Abstract
Religious change and transformations in societies have been long-standing concerns of sociology ever since the emergence of the discipline. Religious conversion and subsequent sociocultural transformations have elicited scholarly attention in the sub-discipline of sociology of religious conversion especially during the second half of the twentieth century. However, as rightly observed in the ‘Foreword’ to the book by Professor Hans Joas, sociological attention to the global rise of Pentecostal Christianity is sparse. Such a gap in the context of Indian subcontinent which is experiencing high politicization of religion in the twenty-first century has been attempted to be filled, rather successfully, by the volume under review.
An attempt to review this book is challenging, for it has already been commended by four eminent sociologists of religion whose praises appear in the back cover of the book. The book contains an appreciative and critical foreword by Professor Hans Joas, Ernst Troeltsch Professor for the Sociology of Religion, Humboldt University of Berlin. Professor Hans Joas’ concluding comments in the foreword are important to grasp the substantive contribution of the book. He commented that ‘The author does not turn the one-sidedness of a materialist reductionism into a cultural reductionism… [The book] is exemplary in its achievements’. Professor Bryan S. Turner considers the book as ‘A major contribution to both the study of modern India and sociology of religion’. Political sociologically, when the nation-state is experiencing the re-implantation of Hindu-nationalistic politics in contemporary times, Sarbeshwar Sahoo’s political sociological examination of anti-Christian violence helps us to understand the nature and course of social processes relating to the spread of Pentecostalism in India.
The book is the result of Sarbeshwar Sahoo’s longitudinal engagement with the field for almost a decade since 2006–2007. His sensitivity to conversion and violence emerged during his initial examination of the interface between three ideologically and politically different non-governmental organizations in the tribal-dominated Udaipur district of Rajasthan and their engagement with developmental practices. In the course of his field investigations for doctoral studies in the tribal villages of Jhadol and Kotra tehsils, Sarbeshwar Sahoo had noticed the prevalence of violence against the Christian missionaries and the Christian tribal population. The survey of literature made him realize the absence of scholarly attention to Hindu–Christian violence in the Indian subcontinent at large. In the introduction to the book, conceptual and methodological underpinnings of the work are articulated. The study is the result of ethnographic field research.

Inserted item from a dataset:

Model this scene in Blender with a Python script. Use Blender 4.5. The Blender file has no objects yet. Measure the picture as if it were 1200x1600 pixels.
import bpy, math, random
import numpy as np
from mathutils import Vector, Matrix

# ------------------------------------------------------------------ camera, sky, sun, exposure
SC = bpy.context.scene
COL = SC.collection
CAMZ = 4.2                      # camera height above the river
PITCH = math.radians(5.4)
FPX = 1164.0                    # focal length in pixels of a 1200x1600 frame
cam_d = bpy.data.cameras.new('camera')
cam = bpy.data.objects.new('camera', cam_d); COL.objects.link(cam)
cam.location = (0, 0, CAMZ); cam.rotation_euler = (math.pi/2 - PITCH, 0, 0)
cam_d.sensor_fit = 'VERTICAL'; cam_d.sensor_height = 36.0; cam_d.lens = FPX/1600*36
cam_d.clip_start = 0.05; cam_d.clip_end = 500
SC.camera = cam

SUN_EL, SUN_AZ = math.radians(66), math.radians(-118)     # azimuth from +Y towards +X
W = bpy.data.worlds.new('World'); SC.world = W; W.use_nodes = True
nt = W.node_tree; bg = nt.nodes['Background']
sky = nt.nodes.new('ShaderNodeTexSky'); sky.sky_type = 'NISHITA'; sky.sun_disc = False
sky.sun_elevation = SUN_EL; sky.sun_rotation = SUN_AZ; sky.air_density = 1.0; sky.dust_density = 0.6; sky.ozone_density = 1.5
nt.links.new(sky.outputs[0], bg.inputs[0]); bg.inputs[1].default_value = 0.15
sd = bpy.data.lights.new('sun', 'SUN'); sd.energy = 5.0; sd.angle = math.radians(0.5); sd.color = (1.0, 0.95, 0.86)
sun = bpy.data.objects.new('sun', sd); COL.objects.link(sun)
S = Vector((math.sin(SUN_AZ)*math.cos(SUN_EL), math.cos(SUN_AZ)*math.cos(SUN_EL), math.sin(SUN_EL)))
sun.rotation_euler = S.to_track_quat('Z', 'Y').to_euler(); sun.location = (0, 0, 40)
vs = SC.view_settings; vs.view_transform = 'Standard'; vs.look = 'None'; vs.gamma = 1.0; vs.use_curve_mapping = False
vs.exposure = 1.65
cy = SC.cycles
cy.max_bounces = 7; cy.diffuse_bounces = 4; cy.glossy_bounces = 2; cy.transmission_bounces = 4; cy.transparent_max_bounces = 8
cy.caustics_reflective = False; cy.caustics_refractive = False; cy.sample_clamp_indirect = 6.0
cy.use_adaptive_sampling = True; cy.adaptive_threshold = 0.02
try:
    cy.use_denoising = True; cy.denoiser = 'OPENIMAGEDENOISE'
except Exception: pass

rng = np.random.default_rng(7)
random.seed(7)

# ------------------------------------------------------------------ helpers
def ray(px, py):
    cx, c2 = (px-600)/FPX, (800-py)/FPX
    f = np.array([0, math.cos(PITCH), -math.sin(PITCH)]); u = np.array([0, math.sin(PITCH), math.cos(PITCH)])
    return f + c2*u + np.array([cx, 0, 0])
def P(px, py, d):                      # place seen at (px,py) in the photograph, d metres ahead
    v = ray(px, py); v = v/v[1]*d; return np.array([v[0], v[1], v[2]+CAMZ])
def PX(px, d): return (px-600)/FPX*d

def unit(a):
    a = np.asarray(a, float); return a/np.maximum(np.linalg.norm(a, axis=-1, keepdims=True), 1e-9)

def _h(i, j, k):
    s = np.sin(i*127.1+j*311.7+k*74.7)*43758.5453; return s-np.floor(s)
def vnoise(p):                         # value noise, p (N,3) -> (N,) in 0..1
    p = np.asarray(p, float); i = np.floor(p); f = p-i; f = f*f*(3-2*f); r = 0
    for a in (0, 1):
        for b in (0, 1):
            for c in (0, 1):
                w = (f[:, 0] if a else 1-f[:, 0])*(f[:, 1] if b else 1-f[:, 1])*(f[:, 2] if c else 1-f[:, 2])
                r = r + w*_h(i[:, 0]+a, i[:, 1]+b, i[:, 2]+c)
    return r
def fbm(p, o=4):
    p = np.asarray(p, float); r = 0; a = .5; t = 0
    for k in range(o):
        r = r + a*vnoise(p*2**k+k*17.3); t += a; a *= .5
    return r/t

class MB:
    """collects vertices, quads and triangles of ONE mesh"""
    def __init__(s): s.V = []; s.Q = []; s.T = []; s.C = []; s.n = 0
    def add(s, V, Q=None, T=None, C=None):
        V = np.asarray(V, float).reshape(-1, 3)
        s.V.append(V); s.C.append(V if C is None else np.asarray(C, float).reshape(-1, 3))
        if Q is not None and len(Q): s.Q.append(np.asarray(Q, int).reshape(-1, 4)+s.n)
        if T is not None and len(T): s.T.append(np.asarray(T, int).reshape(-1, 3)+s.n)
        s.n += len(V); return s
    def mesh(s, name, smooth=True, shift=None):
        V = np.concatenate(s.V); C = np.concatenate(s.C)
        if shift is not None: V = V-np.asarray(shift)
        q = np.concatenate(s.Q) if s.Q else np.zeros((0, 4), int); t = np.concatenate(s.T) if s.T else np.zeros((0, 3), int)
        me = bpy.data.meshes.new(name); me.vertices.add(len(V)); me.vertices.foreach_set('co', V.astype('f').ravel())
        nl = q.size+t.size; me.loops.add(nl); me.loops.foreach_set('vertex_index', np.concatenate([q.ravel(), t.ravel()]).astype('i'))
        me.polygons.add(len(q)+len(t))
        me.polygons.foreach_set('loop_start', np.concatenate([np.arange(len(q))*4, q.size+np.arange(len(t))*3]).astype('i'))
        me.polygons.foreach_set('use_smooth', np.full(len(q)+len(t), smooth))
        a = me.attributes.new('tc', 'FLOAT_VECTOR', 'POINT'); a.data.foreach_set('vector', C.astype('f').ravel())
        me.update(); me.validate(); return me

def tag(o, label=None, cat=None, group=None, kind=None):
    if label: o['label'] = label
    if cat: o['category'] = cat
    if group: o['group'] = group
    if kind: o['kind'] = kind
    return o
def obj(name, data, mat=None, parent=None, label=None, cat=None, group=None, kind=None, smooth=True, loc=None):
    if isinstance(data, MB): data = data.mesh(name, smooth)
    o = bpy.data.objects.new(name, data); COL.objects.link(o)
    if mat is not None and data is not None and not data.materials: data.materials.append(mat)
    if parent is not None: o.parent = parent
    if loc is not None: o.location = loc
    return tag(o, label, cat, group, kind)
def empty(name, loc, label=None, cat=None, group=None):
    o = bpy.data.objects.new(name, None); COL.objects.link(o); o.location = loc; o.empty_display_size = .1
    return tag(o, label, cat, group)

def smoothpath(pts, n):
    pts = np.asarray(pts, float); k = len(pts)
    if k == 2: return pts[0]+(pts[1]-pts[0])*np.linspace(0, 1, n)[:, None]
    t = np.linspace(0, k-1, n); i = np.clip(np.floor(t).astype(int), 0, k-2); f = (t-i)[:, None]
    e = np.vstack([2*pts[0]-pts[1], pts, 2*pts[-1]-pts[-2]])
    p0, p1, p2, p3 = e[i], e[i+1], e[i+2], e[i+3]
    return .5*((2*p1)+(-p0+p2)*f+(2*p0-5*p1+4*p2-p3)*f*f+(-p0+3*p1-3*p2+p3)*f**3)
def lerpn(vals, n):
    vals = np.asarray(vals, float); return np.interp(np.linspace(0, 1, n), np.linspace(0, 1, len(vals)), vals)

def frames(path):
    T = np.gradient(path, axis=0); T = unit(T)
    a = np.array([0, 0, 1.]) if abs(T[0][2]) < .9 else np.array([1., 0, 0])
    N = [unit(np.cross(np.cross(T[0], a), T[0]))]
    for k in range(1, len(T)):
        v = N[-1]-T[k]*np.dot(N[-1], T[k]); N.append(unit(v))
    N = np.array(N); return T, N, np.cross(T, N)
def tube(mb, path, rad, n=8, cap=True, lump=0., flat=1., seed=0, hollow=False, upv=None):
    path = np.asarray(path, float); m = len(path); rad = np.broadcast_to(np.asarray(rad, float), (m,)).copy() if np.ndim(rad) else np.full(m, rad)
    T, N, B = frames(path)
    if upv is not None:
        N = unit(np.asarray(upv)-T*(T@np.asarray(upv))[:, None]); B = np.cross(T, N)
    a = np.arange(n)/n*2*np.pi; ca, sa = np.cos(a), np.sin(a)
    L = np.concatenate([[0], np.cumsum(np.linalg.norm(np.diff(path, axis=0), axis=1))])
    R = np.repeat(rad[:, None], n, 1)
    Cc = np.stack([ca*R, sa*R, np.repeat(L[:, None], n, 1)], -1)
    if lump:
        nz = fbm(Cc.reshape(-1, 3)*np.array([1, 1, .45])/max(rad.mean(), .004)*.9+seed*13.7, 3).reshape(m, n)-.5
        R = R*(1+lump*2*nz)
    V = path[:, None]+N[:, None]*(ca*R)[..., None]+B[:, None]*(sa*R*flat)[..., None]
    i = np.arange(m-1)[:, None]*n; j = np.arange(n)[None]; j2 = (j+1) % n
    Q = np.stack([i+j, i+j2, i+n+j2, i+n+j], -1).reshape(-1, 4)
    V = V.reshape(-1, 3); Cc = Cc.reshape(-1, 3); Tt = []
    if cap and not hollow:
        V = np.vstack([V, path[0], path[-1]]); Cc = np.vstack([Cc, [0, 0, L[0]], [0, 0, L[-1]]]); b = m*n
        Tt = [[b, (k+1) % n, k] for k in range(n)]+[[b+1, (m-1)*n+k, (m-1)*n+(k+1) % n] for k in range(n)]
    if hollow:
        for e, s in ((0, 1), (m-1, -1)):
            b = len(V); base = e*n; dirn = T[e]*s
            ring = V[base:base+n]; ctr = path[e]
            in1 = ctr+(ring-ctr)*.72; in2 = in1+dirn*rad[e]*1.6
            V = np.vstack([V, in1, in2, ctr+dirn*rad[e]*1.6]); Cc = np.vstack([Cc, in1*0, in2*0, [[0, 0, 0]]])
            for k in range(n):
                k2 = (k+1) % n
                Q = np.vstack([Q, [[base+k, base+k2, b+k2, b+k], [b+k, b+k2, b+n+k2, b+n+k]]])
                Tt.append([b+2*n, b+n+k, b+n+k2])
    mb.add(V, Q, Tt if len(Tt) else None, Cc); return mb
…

The growth and implications of Pentecostalism in the Rajput Hindu(tva) ideology-dominated Rajasthan have been elaborately discussed in the second chapter. Drawing on ethnographic field data, the third chapter examines multiple narratives on religious conversion. The chapter points to the multidimensionality of conversion as a social process in tribal India. An intriguing issue of why many women are drawn towards Christianity has been examined in the fourth chapter. The chapter five highlights the reasons for violence against Christians. It recognizes economic backwardness and contested cultural identity of tribals and competing projects of conversion adopted by the missionaries and the responses of the Hindu nationalists as the sociopolitical reasons.
The book is useful for those who are interested in knowing the nature of and reasons for growing incidents of anti-Christian violence in India during the last two decades. It will be an insightful reading to those interested in Sociology of religious conversions and religion-related violence and suffering. It is written in a lucid language, and arguments have been presented cogently. I recommend it as a must reading for researchers on sociology of religious conversion. At the same time, it is of intellectual use to students of political sociology and sociology of religion in India.